Liam Horan has been on to tell me that his alter ego Championship Man will be making his inaugural appearance on the literary circuit when he takes to the boards at the Kenny-Naughton Autumn School this coming weekend in the picturesque village of Aghamore. I haven’t got a full programme for the event itself but Liam’s gig is part of the programme for Friday night, which takes place in Rogers’ Old Pub in the village with a 9.30 pm throw-in. Mini-league commitments and matters arising from the mid-term break from school and so forth will, unfortunately, detain me in the capital this weekend but it sounds like it could be a good evening’s entertainment.
The Kenny-Naughton School has been on the go now since 1993, having been founded shortly after the death of the well-know playwright and author Bill Naughton, who was born in Ballyhaunis but was reared and lived most of his life in England and the Isle of Man. His biggest claim to fame was the 1960s play Alfie, which was subsequently made into a film starring Michael Caine (and then made again more recently with Jude Law taking the eponymous role) but he also wrote a number of other plays, two of which – Spring and Port Wine and The Family Way – also made it to the big screen. His autobiographical book On the Pig’s Back recounts how he made the transformation from lorry driver to writer and it also relates the story of his family’s emigration from Ballyhaunis to Lancashire.
PD Kenny was a very different and, to my mind, a more interesting character. Born back in 1862 in the townland of Lismagansion a few miles from Aghamore, he also emigrated to England where he managed to educate himself and then went on to become a journalist and newspaper editor, settling eventually in Brighton while working as a literary critic. What makes him interesting, though, is the fact that he gave up this comfortable existence, swapping it for a return to the family farm around the turn of the last century, following the death of his parents. He lived out the rest of his days on the farm where he experimented with what would then be regarded as avante garde farming methods and from where he continued to churn out his writings on politics, economics and the like. He died in Aghamore in 1944.

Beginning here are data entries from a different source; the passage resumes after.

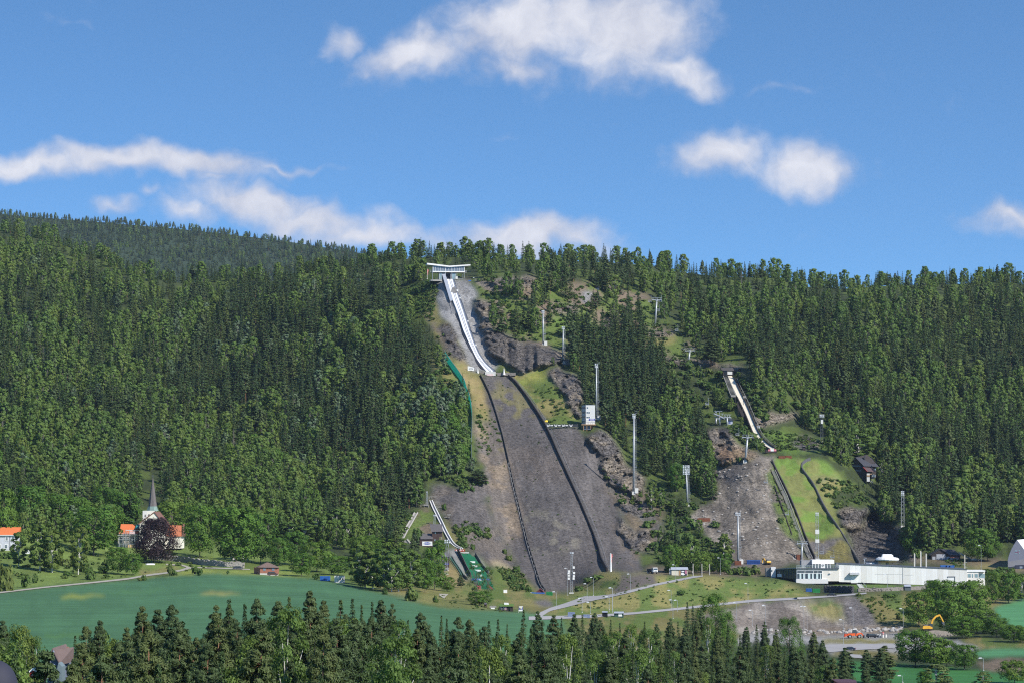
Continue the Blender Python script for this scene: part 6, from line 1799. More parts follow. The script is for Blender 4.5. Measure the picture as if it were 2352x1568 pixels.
# ------------------------------------------------------------------ chair lift
def pylon(c,bx,by,tx,ty,label,s=1.0):
 base = ppos(c,bx,by)
 k = base.y / FPX / 1.7415 * SCALE[c]
 top = base + Vector(((tx - bx) * k,0,(by - ty) * k))
 r = thing('lift_pylon',label,'lift pylon',base,group='chair lift pylons')
 m = MB(); m.tube(base - Vector((0,0,1)),top,.75 * s,.5 * s,10); bw(m,'mast',STEEL,r,True)
 m = MB(); m.bar(top + Vector((-3.4 * s,0,0)),top + Vector((3.4 * s,0,0)),.5,.5); m.bar(top + Vector((-3.2 * s,0,1.5 * s)),top + Vector((3.6 * s,0,1.5 * s)),.18)
 for x in (-2.6,-.6,.6,2.6): m.bar(top + Vector((x * s,0,0)),top + Vector((x * s * 1.1,0,1.5 * s)),.18)
 bw(m,'crossarm',STEEL,r)
 for sg in (-1,1):
  m = MB()
  for i in range(6):
   q = top + Vector((sg * 3.2 * s,-2 + .8 * i,-.35)); m.tube(q + Vector((-.12,0,0)),q + Vector((.12,0,0)),.34,n=8)
  m.bar(top + Vector((sg * 3.2 * s,-2.3,.1)),top + Vector((sg * 3.2 * s,2.3,.1)),.25)
  bw(m,'sheave_train',LGREY,r)
 m = MB(); m.box(top.x - 1.1,top.x + 1.1,top.y - 1,top.y - .8,top.z - .7,top.z - .55); m.box(top.x - .3,top.x + .3,top.y - .7,top.y - .5,top.z - .1,top.z + .5); bw(m,'catwalk',STEEL,r)
 m = MB(); m.box(base.x - 1.2,base.x + 1.2,base.y - 1.2,base.y + 1.2,base.z - 1.5,base.z + .35); bw(m,'footing',LCONC,r)
 return top
p1 = pylon(A2,1097,795,1118,520,'leaning grey chair lift pylon standing highest, before the dark wood')
p2 = pylon(A2,1444,1195,1463,1050,'chair lift pylon on the brown rock step above the start hut')
p3 = pylon(A5,210,370,237,125,'chair lift pylon on the scree shelf below the lift station')
p4 = pylon(A5,800,1420,806,1235,'lowest chair lift pylon at the foot of the scree behind the white stadium',.9)
def mid_station():
 yb = gy(D5,900,870)
 r = thing('lift_station','open steel chair lift station on the rock shoulder with three legs','lift station',W(D5,930,870,yb))
 z = W(D5,0,620,yb).z
 for x,y0,y1,dy in ((735,620,862,5),(860,590,862,0),(1122,610,892,-2)):
  m = MB(); a,b_ = W(D5,x - (12 if x == 735 else 0),y1,yb + dy),W(D5,x + (8 if x == 735 else 0),y0,yb + dy); m.tube(a,b_,.55,.5,10); bw(m,'leg',STEEL,r,True)
 m = MB()
 a = W(D5,660,470,yb + 6); b_ = W(D5,1000,620,yb - 2); c_ = W(D5,1260,600,yb)
 for p,q,w_ in ((a,b_,.8),(W(D5,690,580,yb + 4),W(D5,1030,640,yb - 2),.6),(W(D5,1000,590,yb),c_,.6),(W(D5,780,630,yb),W(D5,940,640,yb),.35)):
  m.bar(p,q,w_,w_)
 for x0,y0,x1,y1 in ((680,380,950,380),(700,380,760,470),(860,380,860,560),(745,380,745,470),(930,560,970,470),(900,470,1000,465),(1020,495,1260,500),(1030,500,1060,590),(1220,505,1190,580),(1130,490,1130,590)):
  m.bar(W(D5,x0,y0,yb),W(D5,x1,y1,yb),.25)
 bw(m,'frame',STEEL,r)
 m = MB()
 for i in range(9):
  q = W(D5,670 + i * 36,480 + i * 16,yb + 4 - i * .7); m.tube(q - Vector((.15,0,0)),q + Vector((.15,0,0)),.45,n=8)
 for i in range(6):
  q = W(D5,1020 + i * 44,585 + i * 4,yb - .6); m.tube(q - Vector((.15,0,0)),q + Vector((.15,0,0)),.45,n=8)
 bw(m,'sheave_train',LGREY,r)
 m = MB(); bx(m,D5,775,940,636,652,yb - .5,1.5); bx(m,D5,1190,1270,628,650,yb - .5,1.5); bw(m,'catwalk',STEEL,r)
 m = MB(); bx(m,D5,845,885,560,578,yb - .6,.2); bx(m,D5,1105,1150,592,616,yb - .6,.2); bw(m,'number_plate',mat('yellow_plate',(.7,.5,.12),.5),r)
 h = thing('lift_hut','grey hut with dark sloping roof beside the chair lift station legs','hut',W(D5,1240,865,yb - 1))
 m = MB(); bx(m,D5,1160,1312,690,868,yb,3); bw(m,'wall',mat('pale_blue_wall',(.42,.45,.55),.7),h)
 m = MB(); mpoly(m,D5,[(1060,650),(1320,640),(1390,690),(1150,690)],yb - .8,4.5); bw(m,'roof',SLATE,h)
 m = MB(); bx(m,D5,1175,1238,718,806,yb - .08,.08); bw(m,'window',mat('blue_window',(.10,.12,.30),.3),h)
 return W(D5,860,560,yb)
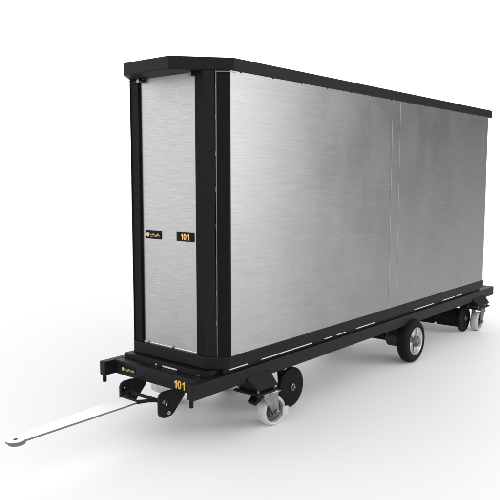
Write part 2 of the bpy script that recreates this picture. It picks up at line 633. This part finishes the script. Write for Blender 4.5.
# caster brackets with swivel casters
def caster(cx, cy, side, yaw, x0, x1, y0, y1, zp, lead=-1, tab=True):
    """bracket plate spans x0..x1, y0..y1 (y given for the near side, mirrored by side); wheel stands at cx, cy turned by yaw"""
    f = -side
    yy = sorted((y0 * f, y1 * f))
    bm = bmesh.new()
    box(bm, x0, x1, yy[0], yy[1], zp, zp + 0.014, 0.002)
    br = tpart('caster_bracket', bm, M['rail'])
    bm = bmesh.new()
    zt = RT - 0.012
    # tapered housing: wide below, running back to the rail above
    ys = [y1 * f, y0 * f]
    t = bmesh.new()
    lo = [t.verts.new(p) for p in ((x0 + 0.006, y0 * f, zp + 0.036), (x1 - 0.006, y0 * f, zp + 0.036), (x1 - 0.006, y1 * f, zp + 0.036), (x0 + 0.006, y1 * f, zp + 0.036))]
    hi = [t.verts.new(p) for p in ((x0 - 0.055, -0.4255 * f, zt - 0.045), (x1 - 0.02, -0.4255 * f, zt - 0.045), (x1 + 0.02, y1 * f, RB - 0.002), (x0 + 0.006, y1 * f, RB - 0.002))]
    t.faces.new(lo)
    t.faces.new(hi)
    for i in range(4):
        t.faces.new((lo[i], lo[(i + 1) % 4], hi[(i + 1) % 4], hi[i]))
    bmesh.ops.recalc_face_normals(t, faces=t.faces[:])
    bevelled(t, 0.004)
    add(bm, t)
    tpart('housing', bm, M['hitch'], br)
    for x in (x0 + 0.022, x1 - 0.022):
        for y in (y0 + 0.022, y1 - 0.022):
            bm = bmesh.new()
            rod(bm, (x, y * f, zp - 0.008), (x, y * f, zp + 0.038), 0.0085, 12)
            tpart('bolt', bm, M['dark_steel'], br, True)
    bm = bmesh.new()
    rod(bm, (x0 + 0.003, (y1 - 0.06) * f, zp + 0.056), (x0 - 0.004, (y1 - 0.06) * f, zp + 0.056), 0.007, 10)
    tpart('bolt', bm, M['dark_steel'], br, True)
    # the swivel caster, built round its own wheel centre, then turned
    R = 0.1
    px, py = (x0 + x1) / 2, (y0 + y1) / 2 * f
    mt = Matrix.Translation((cx, cy, 0)) @ Matrix.Rotation(yaw, 4, 'Z') @ Matrix.Diagonal((-lead, 1.2, 1, 1))

    def put(name, b, mat, parent, smooth=True):
        b.transform(mt)
        return tpart(name, b, mat, parent, smooth)
    b = bmesh.new()
    prof = [(-0.020, 0.074), (-0.031, 0.077), (-0.034, 0.087), (-0.028, 0.095), (-0.016, R), (0.016, R), (0.028, 0.095), (0.034, 0.087), (0.031, 0.077), (0.020, 0.074)]
    lathe(b, prof + prof[:1], (0, 0, R), 'y', 48, caps=False)
    wheel = put('caster_wheel', b, M['nylon'], car)
    b = bmesh.new()
    lathe(b, [(-0.009, 0.0745), (-0.008, 0.05), (-0.026, 0.044), (-0.027, 0.028), (0.027, 0.028), (0.026, 0.044), (0.008, 0.05), (0.009, 0.0745)], (0, 0, R), 'y', 40)
    put('wheel_disc', b, M['disc'], wheel)
    b = bmesh.new()
    lathe(b, [(-0.06, 0.010), (-0.056, 0.017), (0.056, 0.017), (0.06, 0.010)], (0, 0, R), 'y', 20)
    put('axle_bolt', b, M['dark_steel'], wheel)
    # fork: two cheeks that lean forward to the swivel head
    hx = -0.055
    for s in (-1, 1):
        b = bmesh.new()
        pts = [(-0.020, 0.082), (0.0, 0.074), (0.020, 0.082), (0.026, 0.115), (0.016, zp - 0.050), (0.020, zp - 0.016), (hx - 0.050, zp - 0.016), (hx - 0.052, zp - 0.045)]
        prism(b, pts, 'y', s * 0.0385, s * 0.0435, 0.0015)
        put('fork', b, M['fork_steel'] if tab else M['disc'], wheel, False)
    b = bmesh.new()
    box(b, hx - 0.062, 0.034, -0.047, 0.047, zp - 0.0165, zp - 0.0105, 0.001)
    lathe(b, [(-0.006, 0.050), (-0.0005, 0.044)], (hx, 0, zp - 0.0055), 'z', 28)
    put('swivel_head', b, M['steel'], wheel)
    b = bmesh.new()
    box(b, -0.022, 0.022, -0.036, 0.036, zp - 0.010, zp - 0.0005, 0.001)
    # small plates that show as a pale tab behind the wheel and a dark lever ahead of it
    put('rub_strip', b, M['steel'], wheel, False)
    if tab:
        b = bmesh.new()
        prism(b, [(0.050, 0.062), (0.098, 0.062), (0.104, 0.118), (0.056, 0.124)], 'y', -0.050, -0.040, 0.002)
        put('guard_tab', b, M['nylon'], wheel, False)
    b = bmesh.new()
    prism(b, [(hx - 0.062, zp - 0.03), (hx - 0.075, zp - 0.02), (hx - 0.118, zp - 0.058), (hx - 0.112, zp - 0.078), (hx - 0.062, zp - 0.055)], 'y', -0.03, 0.03, 0.003)
    put('brake_lever', b, M['hitch'], wheel, False)


caster(0.672, -0.418, 1, -0.15, 0.462, 0.668, -0.485, -0.275, 0.248)
caster(0.60, 0.40, -1, 0.35, 0.462, 0.668, -0.485, -0.275, 0.248)
caster(4.245, -0.385, 1, 0.04, 4.06, 4.35, -0.48, -0.27, 0.255, 1, False)
caster(4.25, 0.40, -1, 0.3, 4.06, 4.35, -0.48, -0.27, 0.255, 1, False)

# hitch cheeks below the crossbeam
for s in (-1, 1):
    out = []
    key = [(-0.060, 0.346), (-0.083, 0.336), (-0.092, 0.318), (-0.092, 0.228), (-0.084, 0.207), (-0.066, 0.195), (-0.045, 0.191), (0.000, 0.193), (0.020, 0.203), (0.112, 0.292), (0.112, 0.3405), (0.03, 0.3405), (0.0, 0.346)]
    star = []
    for k in range(10):
        a = math.pi / 2 + math.pi * k / 5
        r = 0.019 if k % 2 == 0 else 0.010
        star.append((-0.028 + r * math.cos(a), 0.268 + r * math.sin(a)))
    hole = circle(-0.060, 0.308, 0.011)
    pl = holed(key, [circle(-0.028, 0.266, 0.016)] if s < 0 else [circle(-0.058, 0.305, 0.013)], 0.016, CINV @ in_xz(s * 0.175), 'hitch_cheek', M['hitch'], car)
    bm = bmesh.new()
    rod(bm, (-0.026, s * 0.160, 0.216), (-0.026, s * 0.192, 0.216), 0.013, 6)
    rod(bm, (-0.026, s * 0.192, 0.216), (-0.026, s * 0.199, 0.216), 0.007, 12)
    tpart('bolt', bm, M['brass'], pl)
    bm = bmesh.new()
    rod(bm, (-0.062, s * 0.160, 0.290), (-0.062, s * 0.187, 0.290), 0.012, 16)
    rod(bm, (-0.062, s * 0.187, 0.290), (-0.062, s * 0.191, 0.290), 0.007, 12)
    tpart('axle_end', bm, M['dark_steel'], pl, True)
bm = bmesh.new()
rod(bm, (-0.062, -0.168, 0.290), (-0.062, 0.168, 0.290), 0.011, 20)
tpart('hitch_axle', bm, M['hitch'], car, True)
# turntable disc under the front
bm = bmesh.new()
lathe(bm, [(-0.05, 0.06), (-0.035, 0.085), (0.03, 0.085)], (0.30, 0.205, 0.245), 'z', 32)
lathe(bm, [(0.0, 0.03), (0.12, 0.03)], (0.30, 0.22, 0.245), 'z', 20)
tpart('turntable', bm, M['steel'], car, True)

# tow bar: flat tapered bar, forked at the axle, ring at the tip
tipc = -0.918
arc = [(tipc + 0.050 * math.cos(a), 0.050 * math.sin(a)) for a in [math.radians(-40 - k * 14) for k in range(1, 20)]]
half = [(-0.88, 0.044), (-0.25, 0.070), (-0.170, 0.070)]
loop = half + [(x, -y) for x, y in half[::-1]] + arc
tilt = Matrix.Translation((-0.06, 0, 0.290)) @ Matrix.Rotation(-0.021, 4, 'Y') @ Matrix.Translation((0.06, 0, 0))
bar = holed(loop, [circle(tipc, 0, 0.0125)], 0.009, CINV @ tilt, 'tow_bar', M['white_bar'], car, 0.001)
bar.data.materials.append(M['cut_edge'])
for p in bar.data.polygons:
    if abs(p.normal.z) < 0.9:
        p.material_index = 1  # side faces coloured darker than the white top to imitate shade
# dark forked yoke that carries the bar on the hitch axle
fork = [(-0.168, 0.0695), (-0.110, 0.096), (-0.078, 0.130), (-0.074, 0.160), (-0.050, 0.160), (-0.054, 0.128), (-0.088, 0.098), (-0.122, 0.072), (-0.146, 0.050), (-0.150, 0.0)]
loop = fork + [(x, -y) for x, y in fork[-2::-1]]
yoke = holed(loop, [], 0.014, CINV @ tilt, 'yoke', M['hitch'], bar, 0.0015)
bar['label'] = 'flat white tow bar with a ring eye at its tip'
eye = holed(circle(tipc + 0.006, 0, 0.043, 32), [circle(tipc, 0, 0.0125)], 0.012, CINV @ tilt @ Matrix.Translation((0, 0, -0.0125)), 'eye_washer', M['cut_edge'], bar, 0.0015)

I spent some time a few years back hunting down copies of Economics for Irishmen (1904), The Sorrows of Ireland (1907), My Little Farm (1915) and Five Years of Irish Freedom (1927), all of which are now, sadly, long out of print. They make interesting reading, especially the first two, where Kenny launched a ferocious assault on the emerging dominance of nationalist politics combined with Catholic orthodoxy and, in doing so, he predicted with rather eerie accuracy the damage that this axis would cause the country in the decades that then lay ahead. It’s little wonder, then, that he once described himself as “the most unpopular man in Ireland” and he certainly was a very controversial character in an era when it wasn’t all that advisable to speak your mind in the way that he did. It’s good to see his name being kept alive within the county in these very different but still turbulent times in which we live.